Das sind freilich alles Forderungen, die über die Time Machine hinaus auf die digitalen Geisteswissenschaften ausgeweitet werden müssen. Und rein analoge Geisteswissenschaften, das gibt es gar nicht mehr.

Was wir immer noch besser können

Die Zukunft ist nun mal digital, zum Guten wie zum Schlechten, daran können wir nichts ändern. Nur dürfen wir deswegen nicht aufhören mit dem, was wir als Menschen immer noch besser können als Maschinen: Texte genau lesen. Analysieren, kontextualisieren, hinterfragen und diskutieren – und Geschichten erzählen. Solange wir die traditionellen qualitativen Methoden nicht vergessen, werden uns die digitalen quantitativen mehr Hilfe als Bürde sein. Sowohl Cameron Blevins als auch Lara Putnam haben interessante Arbeiten geschrieben, indem sie bewusst beides kombiniert und ihr Vorgehen reflektiert haben. 

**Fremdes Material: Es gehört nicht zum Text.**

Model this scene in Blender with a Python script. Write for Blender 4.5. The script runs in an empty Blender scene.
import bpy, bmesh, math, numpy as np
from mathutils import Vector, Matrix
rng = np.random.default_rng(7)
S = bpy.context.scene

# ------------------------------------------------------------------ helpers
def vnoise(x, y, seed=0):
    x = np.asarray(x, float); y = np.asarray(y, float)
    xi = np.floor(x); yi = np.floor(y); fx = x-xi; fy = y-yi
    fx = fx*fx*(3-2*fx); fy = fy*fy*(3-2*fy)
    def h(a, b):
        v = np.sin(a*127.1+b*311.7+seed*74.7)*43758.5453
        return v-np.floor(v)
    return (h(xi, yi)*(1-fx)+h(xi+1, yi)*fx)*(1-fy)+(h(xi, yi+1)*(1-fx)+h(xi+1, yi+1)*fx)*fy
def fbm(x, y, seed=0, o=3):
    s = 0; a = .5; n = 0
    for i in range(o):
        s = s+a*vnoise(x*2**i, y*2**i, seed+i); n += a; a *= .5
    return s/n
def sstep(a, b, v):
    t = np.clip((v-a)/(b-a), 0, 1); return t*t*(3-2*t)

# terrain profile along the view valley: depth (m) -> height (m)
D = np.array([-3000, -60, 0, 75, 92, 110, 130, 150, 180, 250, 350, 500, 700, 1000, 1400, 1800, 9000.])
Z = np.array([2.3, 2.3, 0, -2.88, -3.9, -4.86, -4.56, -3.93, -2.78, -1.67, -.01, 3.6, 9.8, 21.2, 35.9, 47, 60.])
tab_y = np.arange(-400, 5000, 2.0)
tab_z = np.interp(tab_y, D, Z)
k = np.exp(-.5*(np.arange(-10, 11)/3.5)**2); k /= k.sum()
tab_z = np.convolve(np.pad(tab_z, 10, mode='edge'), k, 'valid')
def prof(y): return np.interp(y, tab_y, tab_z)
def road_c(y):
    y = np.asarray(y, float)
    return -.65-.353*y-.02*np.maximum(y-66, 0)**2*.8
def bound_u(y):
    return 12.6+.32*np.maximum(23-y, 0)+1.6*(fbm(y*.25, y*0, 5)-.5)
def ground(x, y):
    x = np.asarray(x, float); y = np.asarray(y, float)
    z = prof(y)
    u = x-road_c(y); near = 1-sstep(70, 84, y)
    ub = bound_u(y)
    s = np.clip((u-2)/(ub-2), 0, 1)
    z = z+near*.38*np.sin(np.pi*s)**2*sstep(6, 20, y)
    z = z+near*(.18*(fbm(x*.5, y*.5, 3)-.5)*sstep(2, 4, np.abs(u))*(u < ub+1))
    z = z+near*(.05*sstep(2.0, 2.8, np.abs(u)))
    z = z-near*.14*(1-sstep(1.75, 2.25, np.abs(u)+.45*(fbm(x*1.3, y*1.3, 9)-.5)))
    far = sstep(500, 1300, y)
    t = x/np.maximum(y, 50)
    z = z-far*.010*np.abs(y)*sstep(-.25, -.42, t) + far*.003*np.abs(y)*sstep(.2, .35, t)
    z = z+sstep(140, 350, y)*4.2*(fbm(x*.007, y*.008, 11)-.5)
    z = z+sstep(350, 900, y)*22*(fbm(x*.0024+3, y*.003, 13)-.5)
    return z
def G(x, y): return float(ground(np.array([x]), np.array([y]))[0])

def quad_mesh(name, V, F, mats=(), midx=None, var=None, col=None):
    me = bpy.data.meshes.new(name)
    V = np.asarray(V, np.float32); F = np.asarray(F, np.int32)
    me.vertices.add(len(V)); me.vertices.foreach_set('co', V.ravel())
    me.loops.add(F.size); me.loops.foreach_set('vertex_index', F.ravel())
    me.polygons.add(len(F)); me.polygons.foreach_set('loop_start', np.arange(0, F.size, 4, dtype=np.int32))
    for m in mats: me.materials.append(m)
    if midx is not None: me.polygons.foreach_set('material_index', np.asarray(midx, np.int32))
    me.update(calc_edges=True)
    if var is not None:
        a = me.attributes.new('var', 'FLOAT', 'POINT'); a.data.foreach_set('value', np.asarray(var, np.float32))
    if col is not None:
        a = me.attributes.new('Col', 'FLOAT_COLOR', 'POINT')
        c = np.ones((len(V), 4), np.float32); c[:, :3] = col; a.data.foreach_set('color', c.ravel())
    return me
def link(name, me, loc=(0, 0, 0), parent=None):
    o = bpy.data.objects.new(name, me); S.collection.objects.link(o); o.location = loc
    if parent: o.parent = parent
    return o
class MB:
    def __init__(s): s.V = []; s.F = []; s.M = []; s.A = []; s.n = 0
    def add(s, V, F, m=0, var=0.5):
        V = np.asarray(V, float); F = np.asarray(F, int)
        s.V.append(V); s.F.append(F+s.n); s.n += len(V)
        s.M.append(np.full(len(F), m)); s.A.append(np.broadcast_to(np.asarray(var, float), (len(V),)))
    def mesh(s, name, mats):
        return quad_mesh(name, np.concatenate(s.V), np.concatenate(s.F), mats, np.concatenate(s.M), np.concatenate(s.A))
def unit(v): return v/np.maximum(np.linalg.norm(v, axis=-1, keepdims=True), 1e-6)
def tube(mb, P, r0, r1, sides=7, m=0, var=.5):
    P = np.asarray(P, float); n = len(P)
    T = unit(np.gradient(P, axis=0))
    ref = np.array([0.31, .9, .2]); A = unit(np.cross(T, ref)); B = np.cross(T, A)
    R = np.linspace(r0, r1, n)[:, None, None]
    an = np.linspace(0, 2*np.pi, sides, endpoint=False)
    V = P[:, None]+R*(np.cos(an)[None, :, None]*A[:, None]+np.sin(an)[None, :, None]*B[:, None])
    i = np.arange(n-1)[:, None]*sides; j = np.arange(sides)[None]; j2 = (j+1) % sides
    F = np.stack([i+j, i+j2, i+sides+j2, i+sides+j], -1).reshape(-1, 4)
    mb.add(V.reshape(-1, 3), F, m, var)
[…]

Wie der monetäre verlangt auch der Quellenreichtum einen bedachten Umgang. Solange wir wach, kritisch und bezüglich unserer Recherchetechniken transparent bleiben, ist die Idee, aus einem Pilz ein Viereck zu machen, aufregend im besten Sinne. Wir dürfen gespannt sein, was beim Time Machine-Projekt herauskommt.